Les travaux de construction proprement dits sur le site du pont ont débuté à l’été 2019. Le pont devait être terminé à la fin de 2019, mais un conflit a surgi entre la municipalité et l’entreprise Ballast Nedam. Cette entreprise a également construit l’énorme pont cyclable de Nigtevecht que je vous ai déjà montré. Il a été établi que la municipalité avait fourni de mauvaises informations à l’entrepreneur, ce qui a entraîné des calculs erronés et causé des problèmes de mise en oeuvre. Le conflit a entraîné des retards et même une enquête officielle sur la façon dont l’appel d’offres public avait été géré. En fin de compte, la municipalité a dû payer 500 000 euros de plus à l’entreprise et le retard a entraîné des coûts supplémentaires de 200 000 euros. Ce montant s’ajoutait au 1,5 million d’euros que la municipalité avait budgété pour le chantier. Le reste du coût, soit 1,9 million d’euros, a été pris en charge par la province du Brabant-Septentrional, ce qui porte le coût total de l’ouvrage à 4,1 millions d’euros. Après un audit technique, les piliers du pont du côté nord se sont avérés insuffisamment solides, leurs fondations ont dû être renforcées. Une fois ce problème résolu, le tablier principal du pont a pu être posé en février 2020. Il a fallu deux énormes grues de 400 tonnes pour soulever le pont de la barge sur laquelle il était arrivé. Willem van Gils a filmé l’opération depuis un drone et il m’a aimablement permis d’utiliser quelques secondes de ses images dans ma vidéo. Il restait encore beaucoup à faire sur le site, mais le pont a finalement pu être ouvert le 20 mai, bien que très discrètement en raison de la pandémie.

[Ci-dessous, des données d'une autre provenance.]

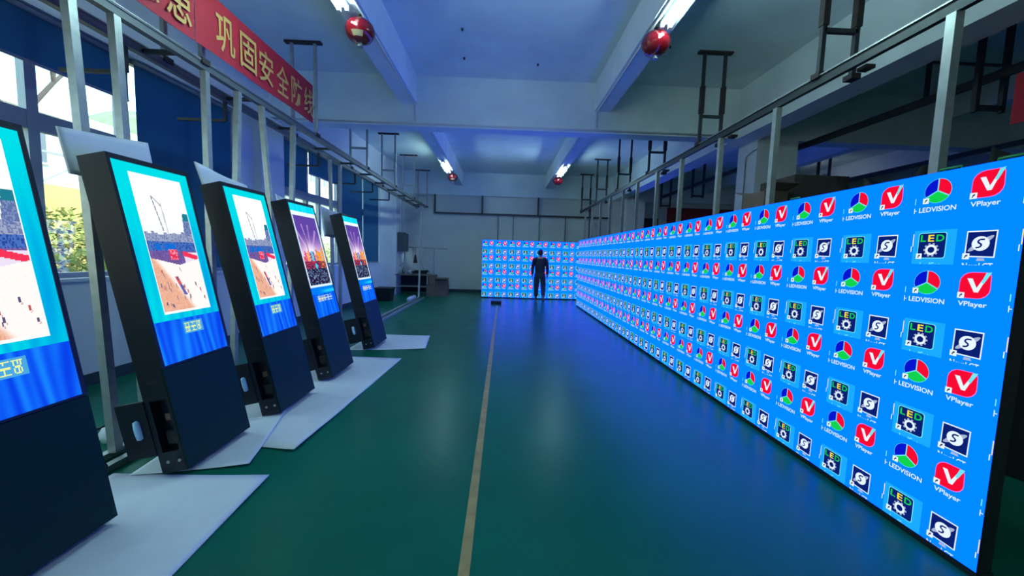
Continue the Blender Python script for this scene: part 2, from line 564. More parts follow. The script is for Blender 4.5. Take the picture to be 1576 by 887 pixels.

Le pont a été appelé pont Stönner-Meijwaard pour honorer deux soldats morts pendant la Seconde Guerre mondiale lors de la libération d’Oirschot en 1944. Le pont est ainsi lié à l’histoire locale et à des itinéraires cyclables que les personnes intéressées peuvent suivre pour en savoir plus sur la guerre. La Seconde Guerre mondiale n’est jamais très loin aux Pays-Bas. Il existe une volonté de ne pas oublier les horreurs de la guerre et le fait que des gens ont donné leur vie pour y mettre fin. Je vous ai montré l’itinéraire cyclable qui passe dans le musée de la guerre à Overloon et le Tour de la liberté organisé pour rappeler à tout un chacun que nous vivons en liberté depuis 70 ans.
Ce pont a été admiré par de nombreuses personnes qui sont venues y jeter un coup d’œil, y compris le jour où je l’ai visité pour filmer. Cet ouvrage remarquable va devenir un monument distinctif d’Oirschot et désormais une raison supplémentaire de s’y rendre à vélo pour beaucoup de monde.
J’adore : « je suis obligé de trouver des sujets pour mon blog à portée de vélo. Par chance, un nouveau pont cyclable en bois tout à fait remarquable a été inauguré le mois dernier à Oirschot, à environ 23 kilomètres de chez moi. »
Autrement, parler de pont à quelques jours d’une élection pour laquelle les 3 prétendants ont des projets (même si pour un c’est davantage caché) de passerelles toutes plus inutiles que les autres car dédiées aux loisirs, à rien d’autre et certainement pas à des déplacements efficaces… c’est de la provocation 😀
Un tel projet serait utile dans la cité johanique entre une vélorue qui partirait du pôle mairie-cathédrale-école-d’art suivrait les rues Bourdon-blanc & tour neuve, traverserait Loire pour afluvir à la CAF.
Visiblement, les personnes compétentes savent palier les différences de niveau.